Iterated Conditionals and Characterization of P-entailment

TL;DR

This paper explores the properties of iterated conditionals within the framework of coherence, providing new characterizations of p-entailment and demonstrating that certain iterated conditionals are constant and equal to 1.

Contribution

It introduces a novel approach to defining and analyzing iterated conditionals and their relation to p-entailment in the coherence framework.

Findings

The prevision of the conjunction of conditionals equals the product of the previsions of the iterated and initial conditionals.

The iterated conditional $(E_{n+1}|H_{n+1})|\mathscr{C}(\mathcal{F})$ is constant and equal to 1 when $\mathcal{F}$ p-entails $E_{n+1}|H_{n+1}$.

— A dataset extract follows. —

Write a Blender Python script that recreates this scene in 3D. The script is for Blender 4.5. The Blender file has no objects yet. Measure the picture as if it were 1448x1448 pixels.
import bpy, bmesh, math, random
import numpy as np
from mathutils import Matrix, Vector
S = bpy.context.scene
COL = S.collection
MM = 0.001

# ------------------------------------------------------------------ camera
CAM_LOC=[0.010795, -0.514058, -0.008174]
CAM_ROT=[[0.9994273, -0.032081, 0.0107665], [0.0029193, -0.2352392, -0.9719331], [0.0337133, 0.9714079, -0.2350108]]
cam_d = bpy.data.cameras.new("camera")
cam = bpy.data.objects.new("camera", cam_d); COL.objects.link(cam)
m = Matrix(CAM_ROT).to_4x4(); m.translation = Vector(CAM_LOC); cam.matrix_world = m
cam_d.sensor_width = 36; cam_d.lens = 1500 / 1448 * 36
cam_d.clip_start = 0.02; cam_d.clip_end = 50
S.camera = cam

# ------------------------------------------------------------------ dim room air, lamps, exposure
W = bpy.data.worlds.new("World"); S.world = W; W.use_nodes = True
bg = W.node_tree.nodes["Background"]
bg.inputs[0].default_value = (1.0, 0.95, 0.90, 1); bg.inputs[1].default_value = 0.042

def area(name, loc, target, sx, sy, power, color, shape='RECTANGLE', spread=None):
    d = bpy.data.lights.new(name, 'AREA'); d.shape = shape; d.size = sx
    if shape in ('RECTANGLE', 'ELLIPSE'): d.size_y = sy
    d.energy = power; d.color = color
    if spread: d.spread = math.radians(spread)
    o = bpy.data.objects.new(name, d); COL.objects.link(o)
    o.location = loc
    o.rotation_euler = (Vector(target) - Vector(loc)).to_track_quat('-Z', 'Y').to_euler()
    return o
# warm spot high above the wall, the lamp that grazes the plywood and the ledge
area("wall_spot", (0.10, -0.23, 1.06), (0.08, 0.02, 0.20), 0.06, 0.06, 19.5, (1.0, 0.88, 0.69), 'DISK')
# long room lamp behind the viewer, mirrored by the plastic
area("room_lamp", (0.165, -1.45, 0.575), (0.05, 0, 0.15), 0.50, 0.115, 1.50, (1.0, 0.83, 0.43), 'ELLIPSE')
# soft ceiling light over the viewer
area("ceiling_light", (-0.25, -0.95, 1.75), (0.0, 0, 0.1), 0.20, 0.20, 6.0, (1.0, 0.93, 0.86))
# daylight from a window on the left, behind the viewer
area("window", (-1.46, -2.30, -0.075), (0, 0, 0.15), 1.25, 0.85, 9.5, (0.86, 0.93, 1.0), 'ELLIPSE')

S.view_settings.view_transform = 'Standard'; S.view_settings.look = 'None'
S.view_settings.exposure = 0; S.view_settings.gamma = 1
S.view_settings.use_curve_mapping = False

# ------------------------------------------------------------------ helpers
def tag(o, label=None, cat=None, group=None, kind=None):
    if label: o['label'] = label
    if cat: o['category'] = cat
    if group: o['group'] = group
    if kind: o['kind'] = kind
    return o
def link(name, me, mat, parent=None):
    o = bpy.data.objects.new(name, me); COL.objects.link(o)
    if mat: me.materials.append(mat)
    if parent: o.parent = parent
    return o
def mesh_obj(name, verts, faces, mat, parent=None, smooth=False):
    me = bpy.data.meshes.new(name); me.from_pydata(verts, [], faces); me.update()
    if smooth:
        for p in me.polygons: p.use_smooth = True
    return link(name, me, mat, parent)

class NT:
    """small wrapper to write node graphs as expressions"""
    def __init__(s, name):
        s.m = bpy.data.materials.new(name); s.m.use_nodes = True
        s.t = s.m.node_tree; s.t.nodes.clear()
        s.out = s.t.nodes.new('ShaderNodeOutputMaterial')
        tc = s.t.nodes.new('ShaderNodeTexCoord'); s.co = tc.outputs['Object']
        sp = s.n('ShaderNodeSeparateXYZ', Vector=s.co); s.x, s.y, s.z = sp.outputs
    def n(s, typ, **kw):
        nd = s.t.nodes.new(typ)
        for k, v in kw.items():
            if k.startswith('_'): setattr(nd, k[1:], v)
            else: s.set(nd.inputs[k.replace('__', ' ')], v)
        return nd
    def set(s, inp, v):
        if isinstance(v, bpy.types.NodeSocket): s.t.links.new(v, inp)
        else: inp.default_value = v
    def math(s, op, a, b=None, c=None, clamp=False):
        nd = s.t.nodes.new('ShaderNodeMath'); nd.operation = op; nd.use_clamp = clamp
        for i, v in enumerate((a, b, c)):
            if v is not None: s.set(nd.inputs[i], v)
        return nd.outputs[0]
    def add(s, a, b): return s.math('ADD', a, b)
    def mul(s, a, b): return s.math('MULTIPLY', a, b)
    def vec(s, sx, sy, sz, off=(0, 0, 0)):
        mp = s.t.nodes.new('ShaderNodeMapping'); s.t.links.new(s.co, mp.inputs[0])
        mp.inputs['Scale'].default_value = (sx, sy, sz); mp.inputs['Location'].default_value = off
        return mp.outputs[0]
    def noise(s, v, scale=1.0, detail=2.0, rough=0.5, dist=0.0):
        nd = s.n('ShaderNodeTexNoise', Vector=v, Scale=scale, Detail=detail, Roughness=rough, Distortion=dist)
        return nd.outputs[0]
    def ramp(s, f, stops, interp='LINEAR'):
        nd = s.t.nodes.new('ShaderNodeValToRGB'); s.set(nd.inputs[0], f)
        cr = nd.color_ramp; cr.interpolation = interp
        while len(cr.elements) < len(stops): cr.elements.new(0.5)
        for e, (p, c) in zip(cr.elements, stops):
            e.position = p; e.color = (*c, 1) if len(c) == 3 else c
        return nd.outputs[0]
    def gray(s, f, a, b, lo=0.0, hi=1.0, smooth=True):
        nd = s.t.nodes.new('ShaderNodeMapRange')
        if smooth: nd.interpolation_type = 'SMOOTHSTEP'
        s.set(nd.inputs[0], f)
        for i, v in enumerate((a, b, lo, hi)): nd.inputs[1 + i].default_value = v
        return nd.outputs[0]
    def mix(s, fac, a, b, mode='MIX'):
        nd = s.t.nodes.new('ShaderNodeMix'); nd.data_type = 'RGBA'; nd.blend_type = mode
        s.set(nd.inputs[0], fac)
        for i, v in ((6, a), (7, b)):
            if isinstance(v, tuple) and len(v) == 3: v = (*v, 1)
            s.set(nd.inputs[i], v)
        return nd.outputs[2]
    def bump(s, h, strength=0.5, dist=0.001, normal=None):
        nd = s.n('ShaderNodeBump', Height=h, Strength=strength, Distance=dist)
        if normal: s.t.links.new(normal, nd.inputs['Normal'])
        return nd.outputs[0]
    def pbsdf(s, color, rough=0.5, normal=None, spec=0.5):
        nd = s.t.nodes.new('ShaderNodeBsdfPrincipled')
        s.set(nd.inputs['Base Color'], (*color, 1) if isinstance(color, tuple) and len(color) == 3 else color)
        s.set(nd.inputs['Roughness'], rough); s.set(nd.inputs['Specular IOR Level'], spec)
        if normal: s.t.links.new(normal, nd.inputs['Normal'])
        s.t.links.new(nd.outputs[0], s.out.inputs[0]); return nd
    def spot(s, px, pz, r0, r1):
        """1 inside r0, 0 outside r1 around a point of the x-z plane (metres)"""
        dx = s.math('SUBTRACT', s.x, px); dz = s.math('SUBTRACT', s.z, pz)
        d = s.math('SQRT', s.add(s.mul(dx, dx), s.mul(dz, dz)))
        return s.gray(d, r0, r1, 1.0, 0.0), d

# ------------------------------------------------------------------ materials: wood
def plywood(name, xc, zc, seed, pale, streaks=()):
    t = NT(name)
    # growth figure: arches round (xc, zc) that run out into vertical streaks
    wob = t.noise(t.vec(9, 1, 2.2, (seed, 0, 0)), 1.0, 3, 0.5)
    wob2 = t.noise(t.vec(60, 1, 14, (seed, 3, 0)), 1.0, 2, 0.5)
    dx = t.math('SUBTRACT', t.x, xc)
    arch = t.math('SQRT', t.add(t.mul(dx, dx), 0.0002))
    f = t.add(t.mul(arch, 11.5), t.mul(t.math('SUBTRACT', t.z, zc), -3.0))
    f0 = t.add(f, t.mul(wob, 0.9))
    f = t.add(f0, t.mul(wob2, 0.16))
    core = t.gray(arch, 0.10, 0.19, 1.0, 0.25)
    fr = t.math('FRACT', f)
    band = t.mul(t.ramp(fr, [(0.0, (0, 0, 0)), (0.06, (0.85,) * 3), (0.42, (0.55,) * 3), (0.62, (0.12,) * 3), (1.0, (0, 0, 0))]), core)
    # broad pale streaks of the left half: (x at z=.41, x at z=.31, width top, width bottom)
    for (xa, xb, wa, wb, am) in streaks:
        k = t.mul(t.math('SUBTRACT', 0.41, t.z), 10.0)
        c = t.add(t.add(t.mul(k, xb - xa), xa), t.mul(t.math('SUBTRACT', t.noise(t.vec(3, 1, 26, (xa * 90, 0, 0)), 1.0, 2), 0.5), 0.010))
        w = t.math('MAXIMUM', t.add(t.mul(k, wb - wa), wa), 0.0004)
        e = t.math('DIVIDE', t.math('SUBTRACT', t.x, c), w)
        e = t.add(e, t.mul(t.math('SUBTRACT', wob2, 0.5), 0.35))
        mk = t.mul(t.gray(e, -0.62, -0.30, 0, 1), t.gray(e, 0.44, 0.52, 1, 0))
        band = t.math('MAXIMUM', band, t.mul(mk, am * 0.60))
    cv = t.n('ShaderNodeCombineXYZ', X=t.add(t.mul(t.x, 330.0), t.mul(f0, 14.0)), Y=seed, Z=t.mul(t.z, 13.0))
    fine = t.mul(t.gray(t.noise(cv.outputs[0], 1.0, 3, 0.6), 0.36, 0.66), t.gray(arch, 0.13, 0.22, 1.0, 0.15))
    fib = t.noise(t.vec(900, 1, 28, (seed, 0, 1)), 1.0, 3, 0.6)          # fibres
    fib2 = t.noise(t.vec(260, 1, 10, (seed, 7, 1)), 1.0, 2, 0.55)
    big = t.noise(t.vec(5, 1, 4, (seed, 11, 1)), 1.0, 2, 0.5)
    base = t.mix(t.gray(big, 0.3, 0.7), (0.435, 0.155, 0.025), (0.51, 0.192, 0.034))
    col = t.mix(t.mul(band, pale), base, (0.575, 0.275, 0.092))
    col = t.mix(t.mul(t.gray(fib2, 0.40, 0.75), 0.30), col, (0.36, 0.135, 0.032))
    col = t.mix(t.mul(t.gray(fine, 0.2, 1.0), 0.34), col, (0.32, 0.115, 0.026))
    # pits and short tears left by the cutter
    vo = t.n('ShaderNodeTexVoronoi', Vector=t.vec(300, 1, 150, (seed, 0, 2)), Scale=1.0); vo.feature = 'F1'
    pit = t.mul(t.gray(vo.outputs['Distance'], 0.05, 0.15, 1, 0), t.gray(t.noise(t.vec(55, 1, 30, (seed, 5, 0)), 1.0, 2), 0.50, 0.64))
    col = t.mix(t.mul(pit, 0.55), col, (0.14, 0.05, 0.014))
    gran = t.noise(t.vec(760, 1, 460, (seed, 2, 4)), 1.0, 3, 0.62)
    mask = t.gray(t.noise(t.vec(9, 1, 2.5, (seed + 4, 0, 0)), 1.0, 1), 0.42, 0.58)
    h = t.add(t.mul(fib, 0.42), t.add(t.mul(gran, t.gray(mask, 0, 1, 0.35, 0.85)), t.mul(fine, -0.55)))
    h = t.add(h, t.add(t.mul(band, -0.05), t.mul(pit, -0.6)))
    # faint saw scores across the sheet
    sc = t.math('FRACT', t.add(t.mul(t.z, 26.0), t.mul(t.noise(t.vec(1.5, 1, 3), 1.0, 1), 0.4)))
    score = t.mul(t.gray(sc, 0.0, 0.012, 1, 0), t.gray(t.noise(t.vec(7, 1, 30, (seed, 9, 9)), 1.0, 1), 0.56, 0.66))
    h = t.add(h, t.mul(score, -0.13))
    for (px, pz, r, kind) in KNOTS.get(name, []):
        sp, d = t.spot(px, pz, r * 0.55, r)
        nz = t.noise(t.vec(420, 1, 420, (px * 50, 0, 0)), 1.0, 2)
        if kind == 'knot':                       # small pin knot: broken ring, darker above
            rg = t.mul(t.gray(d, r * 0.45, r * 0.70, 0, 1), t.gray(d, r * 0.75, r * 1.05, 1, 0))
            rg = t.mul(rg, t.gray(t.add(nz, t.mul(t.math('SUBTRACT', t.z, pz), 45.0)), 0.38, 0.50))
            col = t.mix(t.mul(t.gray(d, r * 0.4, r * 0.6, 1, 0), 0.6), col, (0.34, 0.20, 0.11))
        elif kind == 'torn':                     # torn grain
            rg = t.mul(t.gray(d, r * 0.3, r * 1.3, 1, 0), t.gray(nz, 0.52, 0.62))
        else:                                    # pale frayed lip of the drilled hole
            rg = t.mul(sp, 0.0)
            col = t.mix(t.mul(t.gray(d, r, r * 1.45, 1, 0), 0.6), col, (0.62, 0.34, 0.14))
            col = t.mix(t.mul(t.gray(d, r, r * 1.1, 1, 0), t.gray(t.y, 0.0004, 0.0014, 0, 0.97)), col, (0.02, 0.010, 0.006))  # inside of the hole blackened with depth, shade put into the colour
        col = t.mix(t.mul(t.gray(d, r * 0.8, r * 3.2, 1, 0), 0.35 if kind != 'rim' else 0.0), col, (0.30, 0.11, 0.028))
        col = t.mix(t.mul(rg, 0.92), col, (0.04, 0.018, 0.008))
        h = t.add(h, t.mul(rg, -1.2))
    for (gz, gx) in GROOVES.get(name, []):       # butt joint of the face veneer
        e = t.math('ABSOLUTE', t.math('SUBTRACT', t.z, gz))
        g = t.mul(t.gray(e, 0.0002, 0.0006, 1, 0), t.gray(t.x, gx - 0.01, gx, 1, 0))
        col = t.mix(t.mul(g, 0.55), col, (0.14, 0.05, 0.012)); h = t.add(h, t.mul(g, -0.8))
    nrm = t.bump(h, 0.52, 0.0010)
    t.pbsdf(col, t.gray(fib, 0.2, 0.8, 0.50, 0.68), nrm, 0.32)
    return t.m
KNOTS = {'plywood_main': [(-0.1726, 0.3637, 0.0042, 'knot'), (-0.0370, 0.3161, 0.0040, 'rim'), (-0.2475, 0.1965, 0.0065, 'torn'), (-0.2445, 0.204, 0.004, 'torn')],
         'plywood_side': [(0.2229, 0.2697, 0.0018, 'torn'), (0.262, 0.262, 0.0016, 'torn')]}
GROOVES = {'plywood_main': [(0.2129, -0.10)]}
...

The characterization of p-entailment via constant iterated conditionals is validated through an example related to weak transitivity.

Abstract

In this paper we deepen, in the setting of coherence, some results obtained in recent papers on the notion of p-entailment of Adams and its relationship with conjoined and iterated conditionals. We recall that conjoined and iterated conditionals are suitably defined in the framework of conditional random quantities. Given a family $\mathcal{F}$ of $n$ conditional events $\{E_1|H_1,\ldots, E_n|H_n\}$ we denote by $\mathscr{C}(\mathcal{F})=(E_1|H_1)\wedge \cdots \wedge (E_n|H_n)$ the conjunction of the conditional events in $\mathcal{F}$. We introduce the iterated conditional $\mathscr{C}(\mathcal{F}_2)|\mathscr{C}(\mathcal{F}_1)$, where $\mathcal{F}_1$ and $\mathcal{F}_2$ are two finite families of conditional events, by showing that the prevision of $\mathscr{C}(\mathcal{F}_2)\wedge \mathscr{C}(\mathcal{F}_1)$ is the product of the prevision of $\mathscr{C}(\mathcal{F}_2)|\mathscr{C}(\mathcal{F}_1)$ and the prevision of $\mathscr{C}(\mathcal{F}_1)$. Likewise the well known equality $(A\wedge H)|H=A|H$, we show that $ (\mathscr{C}(\mathcal{F}_2)\wedge \mathscr{C}(\mathcal{F}_1))|\mathscr{C}(\mathcal{F}_1)= \mathscr{C}(\mathcal{F}_2)|\mathscr{C}(\mathcal{F}_1)$. Then, we consider the case $\mathcal{F}_1=\mathcal{F}_2=\mathcal{F}$ and we verify for the prevision $\mu$ of $\mathscr{C}(\mathcal{F})|\mathscr{C}(\mathcal{F})$ that the unique coherent assessment is $\mu=1$ and, as a consequence, $\mathscr{C}(\mathcal{F})|\mathscr{C}(\mathcal{F})$ coincides with the constant 1. Finally, by assuming $\mathcal{F}$ p-consistent, we deepen some previous characterizations of p-entailment by showing that $\mathcal{F}$ p-entails a conditional event $E_{n+1}|H_{n+1}$ if and only if the iterated conditional $(E_{n+1}|H_{n+1})\,|\,\mathscr{C}(\mathcal{F})$ is constant and equal to 1. We illustrate this characterization by an example related with weak transitivity.